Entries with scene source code
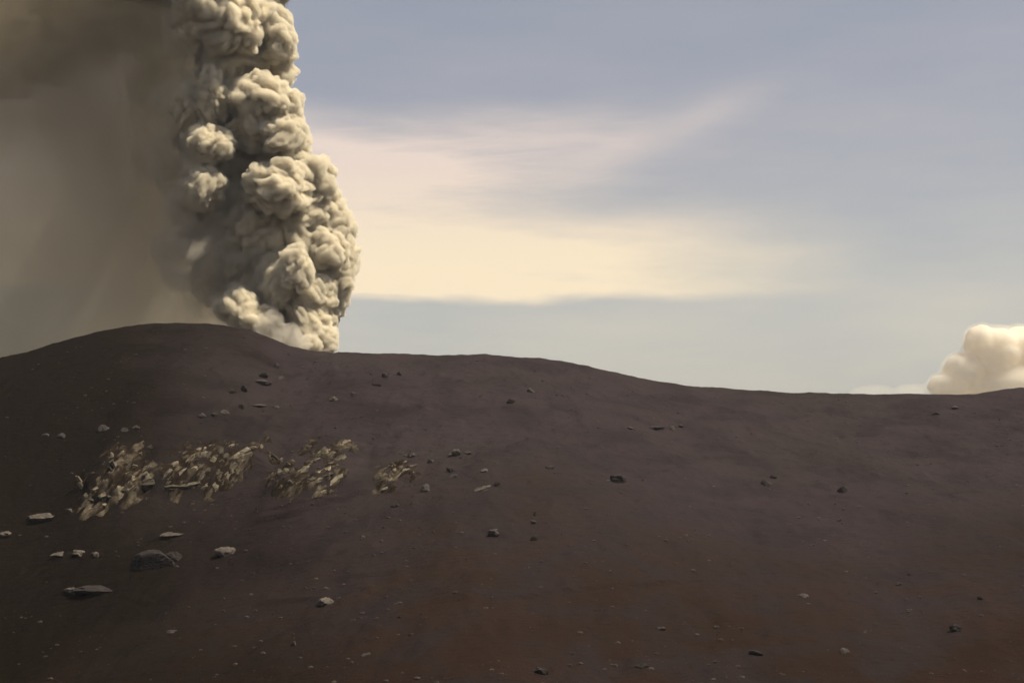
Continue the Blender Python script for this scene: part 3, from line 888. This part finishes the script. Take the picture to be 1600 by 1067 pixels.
def mat_bed():
    """Bare tan rock on the ribs, dark ash lying in the gullies between them."""
    m = mat_rock('outcrop_bed', (0.085, 0.068, 0.047), (0.028, 0.021, 0.015), 0.30)
    t = m.node_tree
    b_ = next(n for n in t.nodes if n.type == 'BSDF_PRINCIPLED')
    at_ = t.nodes.new('ShaderNodeAttribute'); at_.attribute_name = 'bare_rock'
    rock = b_.inputs['Base Color'].links[0].from_socket
    t.links.new(mixc(t, N(t, at_.outputs['Fac']).step(0.15, 0.95), (0.016, 0.011, 0.007), rock), b_.inputs['Base Color'])
    b_.inputs['Specular IOR Level'].default_value = 0.0
    return m


M_BED = mat_bed()
outcrop('blocky tan outcrop, leftmost of the four, broken into jumbled chunks', OUT_A, 1)
outcrop('widest tan outcrop of steep slanting slabs above the smooth brown hollow', OUT_B, 2)
outcrop('tan outcrop of slabs slanting down leftwards, right of the brown hollow', OUT_C, 3)
outcrop('smallest broken tan outcrop, rightmost of the four', OUT_D, 4)


# ------------------------------------------------------------------ loose gravel
def build_gravel():
    r = np.random.default_rng(5)
    d, f = ico(0)
    vs, fs, n = [], [], 0
    for i in range(8000):
        y = 285 + 350 * r.random() ** 1.3
        x = (r.random() * 2 - 1) * y * 0.40
        if vnoise(np.array(x / 24.0), np.array(y / 30.0), 77) < 0.02 and r.random() < 0.8: continue
        z = float(land_h(x, y))
        s_ = 0.08 + 0.55 * r.random() ** 7
        v = d * (0.75 + 0.5 * r.random((12, 1))) * np.array([s_ * 1.3, s_, s_ * 0.7]) + np.array([x, y, z + s_ * 0.15])
        vs.append(v); fs.append(f + n); n += 12
    o = link(bpy.data.objects.new('gravel', tri_mesh('gravel', np.concatenate(vs), np.concatenate(fs), M_GRAVEL, False)))
    tag(o, 'small loose stones strewn over the ash', 'gravel', kind='stuff')


M_GRAVEL = mat_rock('gravel', (0.030, 0.022, 0.018), (0.075, 0.060, 0.048), 0.3)
build_gravel()

# ------------------------------------------------------------------ the air
hz = box_mesh('haze', (-2650, -650, -260), (2650, 2650, 520), mat_volume('haze', (0.93, 0.94, 0.97), 0.00004, 0.3))
tag(hz, 'thin haze in the air over the slope', 'haze', kind='stuff')
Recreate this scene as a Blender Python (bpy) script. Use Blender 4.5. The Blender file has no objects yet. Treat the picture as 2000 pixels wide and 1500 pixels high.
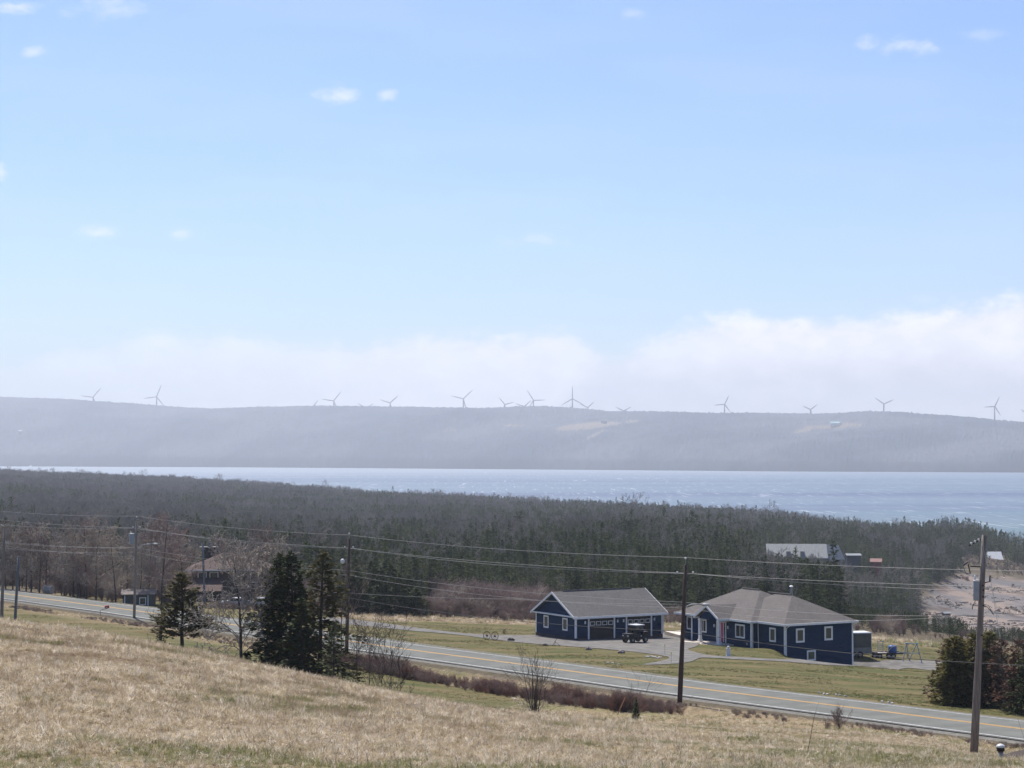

» WHAT THE TASK REQUIRES
Repeat all the data as it stands, dropping any images it holds.

» EXERCISE ANSWER
Continue the Blender Python script for this scene: part 3, from line 888. This part finishes the script. Take the picture to be 1600 by 1067 pixels.
def mat_bed():
    """Bare tan rock on the ribs, dark ash lying in the gullies between them."""
    m = mat_rock('outcrop_bed', (0.085, 0.068, 0.047), (0.028, 0.021, 0.015), 0.30)
    t = m.node_tree
    b_ = next(n for n in t.nodes if n.type == 'BSDF_PRINCIPLED')
    at_ = t.nodes.new('ShaderNodeAttribute'); at_.attribute_name = 'bare_rock'
    rock = b_.inputs['Base Color'].links[0].from_socket
    t.links.new(mixc(t, N(t, at_.outputs['Fac']).step(0.15, 0.95), (0.016, 0.011, 0.007), rock), b_.inputs['Base Color'])
    b_.inputs['Specular IOR Level'].default_value = 0.0
    return m


M_BED = mat_bed()
outcrop('blocky tan outcrop, leftmost of the four, broken into jumbled chunks', OUT_A, 1)
outcrop('widest tan outcrop of steep slanting slabs above the smooth brown hollow', OUT_B, 2)
outcrop('tan outcrop of slabs slanting down leftwards, right of the brown hollow', OUT_C, 3)
outcrop('smallest broken tan outcrop, rightmost of the four', OUT_D, 4)


# ------------------------------------------------------------------ loose gravel
def build_gravel():
    r = np.random.default_rng(5)
    d, f = ico(0)
    vs, fs, n = [], [], 0
    for i in range(8000):
        y = 285 + 350 * r.random() ** 1.3
        x = (r.random() * 2 - 1) * y * 0.40
        if vnoise(np.array(x / 24.0), np.array(y / 30.0), 77) < 0.02 and r.random() < 0.8: continue
        z = float(land_h(x, y))
        s_ = 0.08 + 0.55 * r.random() ** 7
        v = d * (0.75 + 0.5 * r.random((12, 1))) * np.array([s_ * 1.3, s_, s_ * 0.7]) + np.array([x, y, z + s_ * 0.15])
        vs.append(v); fs.append(f + n); n += 12
    o = link(bpy.data.objects.new('gravel', tri_mesh('gravel', np.concatenate(vs), np.concatenate(fs), M_GRAVEL, False)))
    tag(o, 'small loose stones strewn over the ash', 'gravel', kind='stuff')


M_GRAVEL = mat_rock('gravel', (0.030, 0.022, 0.018), (0.075, 0.060, 0.048), 0.3)
build_gravel()

# ------------------------------------------------------------------ the air
hz = box_mesh('haze', (-2650, -650, -260), (2650, 2650, 520), mat_volume('haze', (0.93, 0.94, 0.97), 0.00004, 0.3))
tag(hz, 'thin haze in the air over the slope', 'haze', kind='stuff')
Recreate this scene as a Blender Python (bpy) script. Use Blender 4.5. The Blender file has no objects yet. Treat the picture as 2000 pixels wide and 1500 pixels high.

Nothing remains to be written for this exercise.